Before we go forward into the New Year it would be advisable to look back over the last year and realistically evaluate it. Presumably for a business this is relatively easy. The business has either made a profit or loss. For our schools, whether exam results measure up to parents’ expectations. For sports teams, have they done well or not?  

I personally appreciate Queen Elizabeth’s Christmas message as she sums up  how the monarchy has done in the past year, including references to those helping her like the members of her family.

In the messages that have just been presented, the Queen hinted that 2019 was not  the perfect year for her. The Queen said it had been a turbulent year, bumpy at times.

What I admire about her address is that the Queen admits difficulties during the course of the year. She says: “The path, of course, is not always smooth, and may at times this year have felt quite bumpy, but small steps can make a world of difference.”

Many governments around the world, too, would accept those words. It has not been a perfect year.

New Zealand had 51 killed in the Christchurch massacre in March. Australia had its bush fires to battle. Samoa the measles epidemic. Great Britain struggled with Brexit. President Trump of the USA faces impeachment. 

There has been plenty of turbulence around us to provide the bumps. Again, Cook Islands has been spared from any major disastrous event or tragedy.

Fortunately, this means our school children can expect to carry out their studies in relative peace. That their year will not be interrupted.


We can but wish our teachers well as they face the academic year. As school begins it is timely to spare a thought to our teachers. Many of them have been in the classroom for years. Others are just beginning.

While there are plenty of scriptural texts one might use this to inspire our teachers, it is one from Luke’s Gospel that appeals to me at the moment: “Jesus also told them this parable: ‘Can the blind lead the blind? Will they not both fall into a pit? The student is not above the teacher, but everyone who is fully trained will be like their teacher.” – Luke 6, 39-40

Luke here is warning that no teacher can lead their scholars beyond the stage he or she has achieved.

This is a double warning to us. In our learning we must seek only the best teacher for only he or she can lead us further on; in our teaching we cannot teach what we do not know.

This is a great responsibility for any teacher.


It is timely, too, to think of our parents and guardians who are supporting their children in school. The history of education in the Cook Islands is underpinned by the great dedication and commitment of generations of parents, which continues today.

“I have discovered the secret that after climbing a great hill one only finds that there are many more hills to climb…” Nelson Mandela’s words are very apt as challenges have abounded for every generation.

In considering the challenges of the present day it is important to give thanks for the people who have done, and are doing, the work of supporting our schools such as parents, guardians and the Parents Teachers Association.

There has never been any room for complacency in education as our world is rapidly changing. Identifying the present challenges does not throw a shadow over the work of dedicated people. It is simply a means of keeping the approach to education attuned to the needs of the times, a process which can be invigorating if the overall objective is clearly before all those who play a role in this great work.

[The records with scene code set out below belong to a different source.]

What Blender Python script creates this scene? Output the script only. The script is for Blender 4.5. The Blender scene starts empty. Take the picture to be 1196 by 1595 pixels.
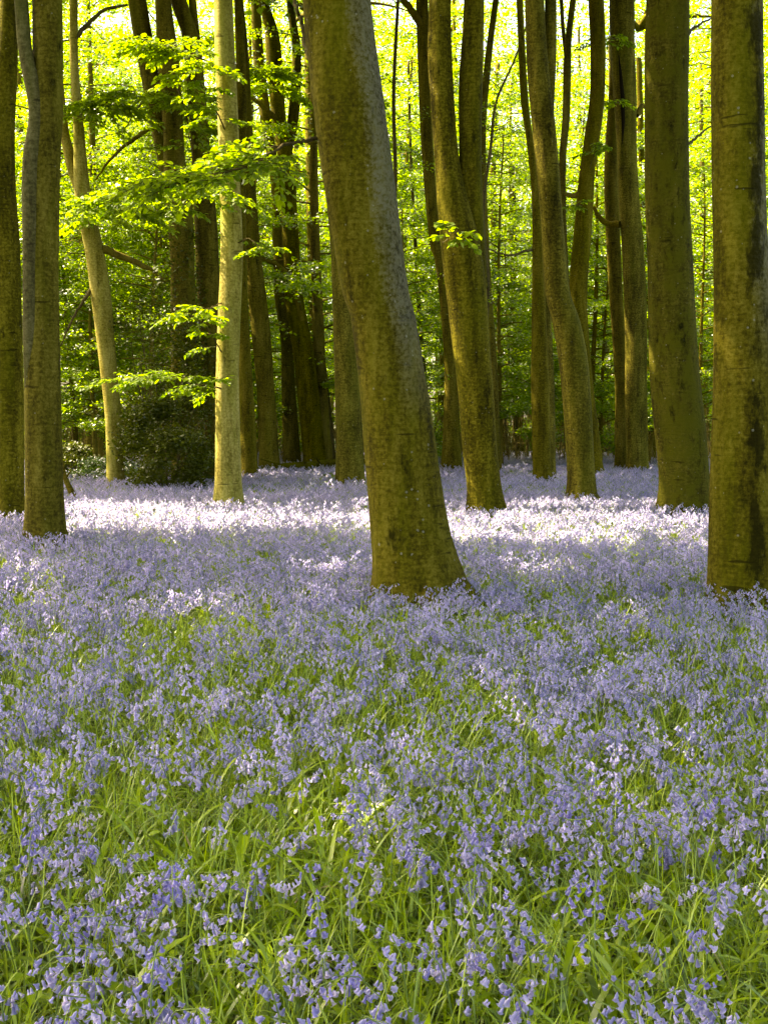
import bpy, math, random
import numpy as np
from mathutils import Vector

SC = bpy.context.scene
COL = SC.collection
R = math.radians

# ------------------------------------------------------------------ camera, sky, sun, exposure
FPX, HOR, PW, PH = 2000.0, 660.0, 1196, 1595
CAMZ = 1.6
PITCH = math.atan((PH / 2 - HOR) / FPX)
cam_d = bpy.data.cameras.new('camera')
cam_d.sensor_fit = 'VERTICAL'
cam_d.sensor_height = 36.0
cam_d.lens = FPX / PH * 36.0
cam_d.clip_start = 0.05
cam_d.clip_end = 2000
cam = bpy.data.objects.new('camera', cam_d)
COL.objects.link(cam)
cam.location = (0, 0, CAMZ)
cam.rotation_euler = (R(90) - PITCH, 0, 0)
SC.camera = cam

SUN_AZ, SUN_EL = R(-72), R(52)          # azimuth from +Y, negative = to the left
S = np.array([math.sin(SUN_AZ) * math.cos(SUN_EL), math.cos(SUN_AZ) * math.cos(SUN_EL), math.sin(SUN_EL)])
w = bpy.data.worlds.new('World')
SC.world = w
w.use_nodes = True
nt = w.node_tree
sky = nt.nodes.new('ShaderNodeTexSky')
sky.sky_type = 'NISHITA'
sky.sun_disc = False
sky.sun_elevation = SUN_EL
sky.sun_rotation = SUN_AZ
sky.air_density = 1.0
sky.dust_density = 4.0
sky.ozone_density = 1.0
bg = nt.nodes['Background']
bg.inputs['Strength'].default_value = 0.15
nt.links.new(sky.outputs[0], bg.inputs['Color'])
sd = bpy.data.lights.new('sun', 'SUN')
sd.energy = 5.0
sd.angle = R(0.5)
sd.color = (1.0, 0.94, 0.82)
so = bpy.data.objects.new('sun', sd)
COL.objects.link(so)
so.location = (-30, 30, 40)
so.rotation_euler = Vector(S.tolist()).to_track_quat('Z', 'Y').to_euler()

SC.view_settings.view_transform = 'Standard'
SC.view_settings.look = 'None'
SC.view_settings.exposure = 2.5
SC.view_settings.use_white_balance = True
SC.view_settings.white_balance_temperature = 8500
SC.view_settings.white_balance_tint = 10
SC.view_settings.gamma = 1.0
cy = SC.cycles
cy.max_bounces = 7
cy.diffuse_bounces = 4
cy.glossy_bounces = 2
cy.transmission_bounces = 4
cy.transparent_max_bounces = 8
cy.sample_clamp_indirect = 8.0
cy.caustics_reflective = False
cy.caustics_refractive = False
cy.use_denoising = True

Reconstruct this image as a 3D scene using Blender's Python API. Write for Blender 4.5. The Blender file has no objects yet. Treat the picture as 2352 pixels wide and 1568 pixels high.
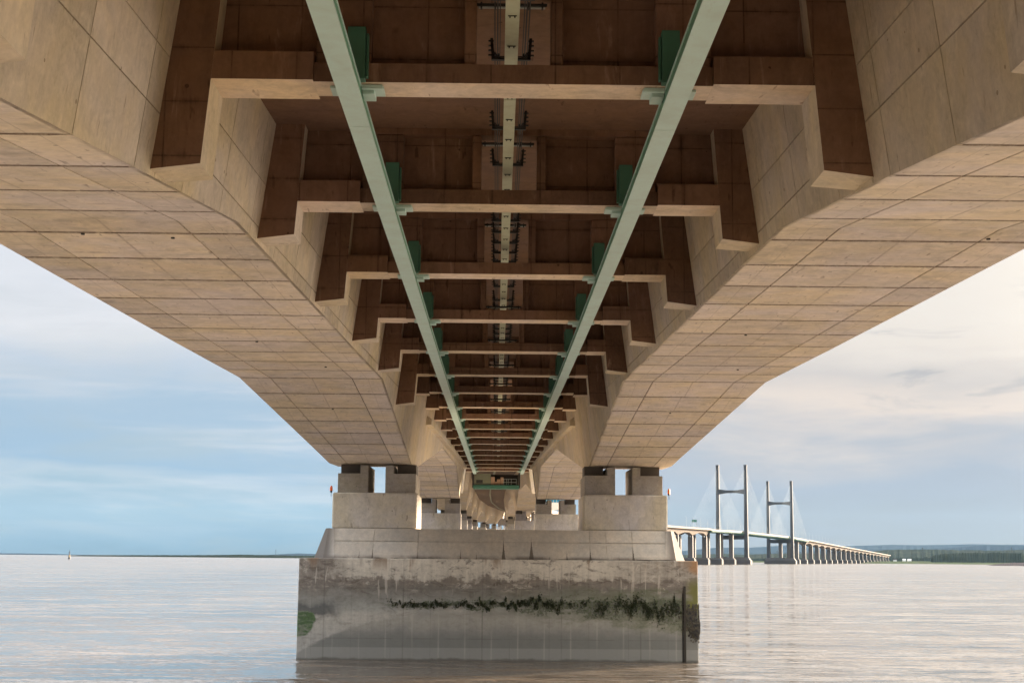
import bpy, math, random
from mathutils import Vector, Matrix
random.seed(7)
S = bpy.context.scene
COL = S.collection
R = math.radians

# ------------------------------------------------------------------ camera
PSI, PITCH, ROLL = R(.56), R(8.3), R(.5)
F = Vector((math.sin(PSI)*math.cos(PITCH), math.cos(PSI)*math.cos(PITCH), math.sin(PITCH)))
R0 = Vector((math.cos(PSI), -math.sin(PSI), 0)); U0 = R0.cross(F)
RX = R0*math.cos(ROLL)+U0*math.sin(ROLL); UX = U0*math.cos(ROLL)-R0*math.sin(ROLL)
cam = bpy.data.cameras.new('camera'); camo = bpy.data.objects.new('camera', cam); COL.objects.link(camo)
camo.matrix_world = Matrix(((RX.x, UX.x, -F.x, -.28), (RX.y, UX.y, -F.y, 0), (RX.z, UX.z, -F.z, 6.8), (0, 0, 0, 1)))
cam.sensor_width = 36; cam.lens = 3400/2352*36; cam.clip_start = .3; cam.clip_end = 60000
S.camera = camo

# ------------------------------------------------------------------ light
SUN_AZ, SUN_EL = R(46), R(12)          # azimuth from +Y towards +X
w = bpy.data.worlds.new('World'); S.world = w; w.use_nodes = True
N = w.node_tree.nodes; L = w.node_tree.links; N.clear()
def nd(T, typ, **k):
    n = T.nodes.new(typ)
    for a, b in k.items():
        if a == 'ins':
            for i, v in b.items():
                if hasattr(v, 'is_linked') or hasattr(v, 'links'): T.links.new(v, n.inputs[i])
                else: n.inputs[i].default_value = v
        else: setattr(n, a, b)
    return n
WT = w.node_tree
def m(T, op, a, b=0.0, c=0.0, clamp=False):
    n = T.nodes.new('ShaderNodeMath'); n.operation = op; n.use_clamp = clamp
    for i, v in enumerate((a, b, c)):
        if hasattr(v, 'links'): T.links.new(v, n.inputs[i])
        else: n.inputs[i].default_value = v
    return n.outputs[0]
def mix(T, fac, a, b, mode='MIX'):
    n = T.nodes.new('ShaderNodeMix'); n.data_type = 'RGBA'; n.blend_type = mode; n.clamp_factor = True
    for i, v in ((0, fac), (6, a), (7, b)):
        if hasattr(v, 'links'): T.links.new(v, n.inputs[i])
        else: n.inputs[i].default_value = v if i == 0 else (tuple(v)+(1,))[:4]
    return n.outputs[2]
def ramp(T, fac, pts, interp='LINEAR'):
    n = T.nodes.new('ShaderNodeValToRGB'); n.color_ramp.interpolation = interp
    e = n.color_ramp.elements
    while len(e) < len(pts): e.new(.5)
    for i, (p, c) in enumerate(pts):
        e[i].position = p
        e[i].color = (c, c, c, 1) if not hasattr(c, '__len__') else tuple(c)+(1,)
    T.links.new(fac, n.inputs[0]); return n.outputs[0]
def mr(T, v, a, b, c=0., d=1., smooth=False):
    n = T.nodes.new('ShaderNodeMapRange'); n.clamp = True
    if smooth: n.interpolation_type = 'SMOOTHSTEP'
    T.links.new(v, n.inputs[0])
    for i, x in enumerate((a, b, c, d)): n.inputs[i+1].default_value = x
    return n.outputs[0]
def noise(T, vec, scale, detail=3, rough=.55, dist=0., lac=2., out=0):
    n = T.nodes.new('ShaderNodeTexNoise'); n.inputs['Scale'].default_value = scale
    n.inputs['Detail'].default_value = detail; n.inputs['Roughness'].default_value = rough
    n.inputs['Distortion'].default_value = dist; n.inputs['Lacunarity'].default_value = lac
    T.links.new(vec, n.inputs['Vector']); return n.outputs[out]
def vmap(T, vec, scale=(1, 1, 1), loc=(0, 0, 0), rot=(0, 0, 0)):
    n = T.nodes.new('ShaderNodeMapping'); T.links.new(vec, n.inputs[0])
    n.inputs['Location'].default_value = loc; n.inputs['Rotation'].default_value = rot; n.inputs['Scale'].default_value = scale
    return n.outputs[0]
def sep(T, vec):
    n = T.nodes.new('ShaderNodeSeparateXYZ'); T.links.new(vec, n.inputs[0]); return n.outputs
def comb(T, x, y, z):
    n = T.nodes.new('ShaderNodeCombineXYZ')
    for i, v in enumerate((x, y, z)):
        if hasattr(v, 'links'): T.links.new(v, n.inputs[i])
        else: n.inputs[i].default_value = v
    return n.outputs[0]
def s2l(r, g, b):
    f = lambda c: (c/255/12.92 if c/255 <= .04045 else ((c/255+.055)/1.055)**2.4)
    return (f(r), f(g), f(b))

T = WT
tc = N.new('ShaderNodeTexCoord')
d = sep(T, tc.outputs['Generated'])
el = m(T, 'MULTIPLY', m(T, 'ARCSINE', d[2]), 180/math.pi)           # degrees
az = m(T, 'MULTIPLY', m(T, 'ARCTAN2', d[0], d[1]), 180/math.pi)
cl = comb(T, m(T, 'MULTIPLY', az, .055), m(T, 'MULTIPLY', el, .30), 3.3)  # flat streaks low over the horizon
cl = vmap(T, cl, rot=(0, 0, R(-9)))
n1 = noise(T, cl, 1.0, 5, .55, .35)
n2 = noise(T, vmap(T, cl, loc=(7.3, 2.1, 0)), 2.2, 6, .6, .5)
elw = m(T, 'ADD', el, m(T, 'ADD', m(T, 'MULTIPLY', m(T, 'SUBTRACT', n1, .5), 5.), m(T, 'MULTIPLY', m(T, 'SUBTRACT', n2, .5), 3.)))
e01 = mr(T, elw, 0, 24)
left = ramp(T, e01, [(0, s2l(138, 169, 189)), (.02, s2l(144, 176, 197)), (.086, s2l(166, 193, 210)), (.114, s2l(188, 206, 219)), (.156, s2l(164, 193, 217)), (.226, s2l(177, 200, 220)), (.28, s2l(204, 215, 228)), (.345, s2l(232, 234, 239)), (.457, s2l(228, 232, 239)), (1, s2l(226, 230, 236))])
right = ramp(T, e01, [(0, s2l(168, 173, 177)), (.08, s2l(172, 181, 192)), (.13, s2l(176, 186, 200)), (.175, s2l(194, 196, 202)), (.23, s2l(236, 223, 212)), (.28, s2l(216, 210, 206)), (.35, s2l(238, 230, 221)), (.5, s2l(245, 239, 230)), (.8, s2l(243, 239, 233)), (1, s2l(242, 239, 234))])
side = mr(T, m(T, 'ADD', az, m(T, 'MULTIPLY', m(T, 'SUBTRACT', n2, .5), 12)), -6, 11, 0, 1, True)
sky = mix(T, side, left, right)
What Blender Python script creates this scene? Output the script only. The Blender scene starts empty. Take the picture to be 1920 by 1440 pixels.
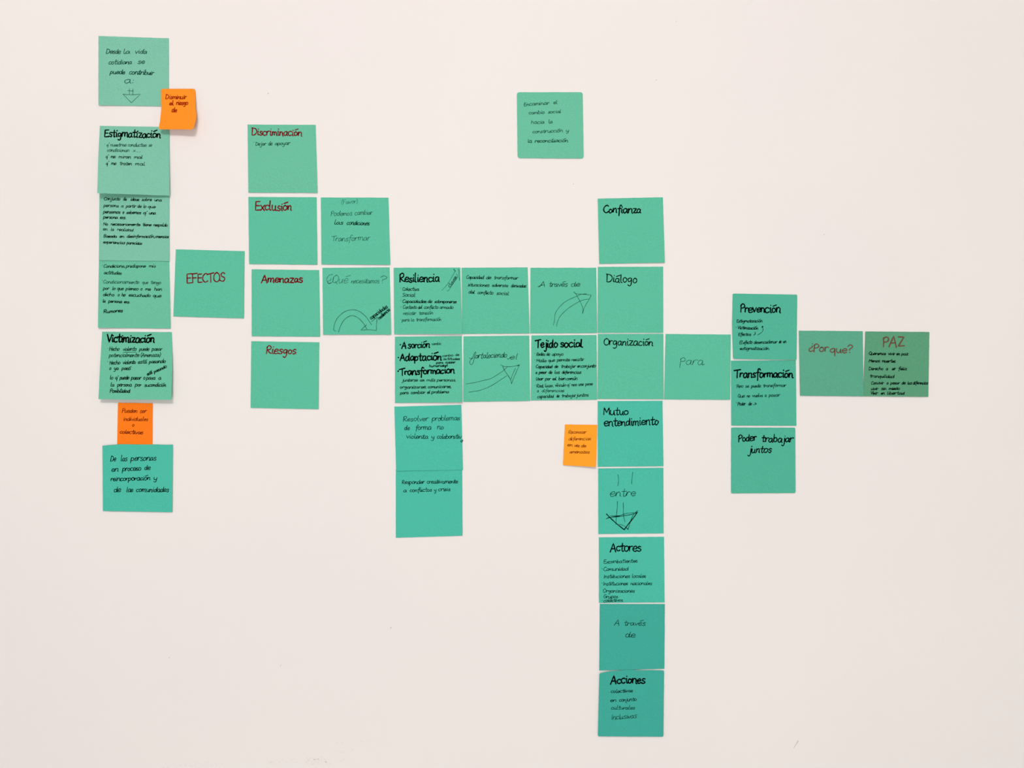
import bpy, math, random
from mathutils import Vector

# ---------------------------------------------------------------- measures
S = 0.0006            # metres on the wall per unit of the wall survey (survey frame 1920 x 1440)
ZC = 1.50             # height of the survey centre above the floor
D = 1.05              # camera distance from the wall
scene = bpy.context.scene

# ---------------------------------------------------------------- camera, world, lamps, exposure
cam_d = bpy.data.cameras.new('camera')
cam_d.sensor_fit = 'HORIZONTAL'
cam_d.sensor_width = 36.0
cam_d.lens = 36.0 * D / (1920 * S)
cam_d.clip_start = 0.01
cam = bpy.data.objects.new('camera', cam_d)
scene.collection.objects.link(cam)
cam.location = (0, -D, ZC)
cam.rotation_euler = (math.radians(90), 0, 0)
scene.camera = cam

world = bpy.data.worlds.new('world')
scene.world = world
world.use_nodes = True
bg = world.node_tree.nodes['Background']
bg.inputs[0].default_value = (1.0, 0.985, 0.985, 1)
bg.inputs[1].default_value = 0.48

def area(name, loc, target, sx, sy, power, col):
    l = bpy.data.lights.new(name, 'AREA')
    l.shape = 'RECTANGLE'; l.size = sx; l.size_y = sy
    l.energy = power; l.color = col
    o = bpy.data.objects.new(name, l)
    scene.collection.objects.link(o)
    o.location = loc
    o.rotation_euler = (Vector(target) - Vector(loc)).to_track_quat('-Z', 'Y').to_euler()
    return o
area('ceiling_panel_light', (-0.14, -2.05, 2.66), (-0.05, 0.0, 1.2), 0.55, 0.55, 44, (1.0, 0.97, 0.945))
area('low_fill_light', (0.0, -2.8, 0.75), (0.0, 0, 1.1), 1.4, 1.0, 27, (0.98, 0.99, 1.0))  # unseen fill added low in front to brighten the wall's lower half

scene.view_settings.view_transform = 'Standard'
scene.view_settings.look = 'None'
scene.view_settings.gamma = 1.0
scene.view_settings.exposure = -0.125
scene.view_settings.use_curve_mapping = False

# ---------------------------------------------------------------- materials
def lin(c):
    c = c / 255.0
    return c / 12.92 if c <= 0.04045 else ((c + 0.055) / 1.055) ** 2.4
def rgb(*c):
    return tuple(lin(v) for v in c)

def new_mat(name, rough=0.9, spec=0.15):
    m = bpy.data.materials.new(name)
    m.use_nodes = True
    b = m.node_tree.nodes['Principled BSDF']
    b.inputs['Roughness'].default_value = rough
    b.inputs['Specular IOR Level'].default_value = spec
    return m, m.node_tree, b

def mix_noise(nt, b, c0, c1, scale, detail=3, coord='Object', bump=0.0, dist=0.0002, lo=0.3, hi=0.7):
    tc = nt.nodes.new('ShaderNodeTexCoord')
    n = nt.nodes.new('ShaderNodeTexNoise')
    n.inputs['Scale'].default_value = scale
    n.inputs['Detail'].default_value = detail
    nt.links.new(tc.outputs[coord], n.inputs['Vector'])
    r = nt.nodes.new('ShaderNodeValToRGB')
    r.color_ramp.elements[0].position = lo; r.color_ramp.elements[0].color = (*c0, 1)
    r.color_ramp.elements[1].position = hi; r.color_ramp.elements[1].color = (*c1, 1)
    nt.links.new(n.outputs['Fac'], r.inputs['Fac'])
    nt.links.new(r.outputs['Color'], b.inputs['Base Color'])
    if bump:
        bp = nt.nodes.new('ShaderNodeBump')
        bp.inputs['Strength'].default_value = bump
        bp.inputs['Distance'].default_value = dist
        nt.links.new(n.outputs['Fac'], bp.inputs['Height'])
        nt.links.new(bp.outputs['Normal'], b.inputs['Normal'])
    return tc, n, r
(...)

Pope Benedict XVI marked the 2011 World Day of Peace by saying: “Education is the most interesting and difficult adventure in life. Educating – from the Latin educere – means leading young people to move beyond themselves and introducing them to reality, towards a fullness that leads to growth. This process is fostered by the encounter of two freedoms, that of adults and that of the young.

“It calls for responsibility on the part of the learners, who must be open to being led to the knowledge of reality, and on the part of educators, who must be ready to give of themselves. For this reason, today more than ever we need authentic witnesses, and not simply people who parcel out rules and facts; we need witnesses capable of seeing farther than others because their life is so much broader.

“A witness is someone who first lives the life that he or she proposes to others.”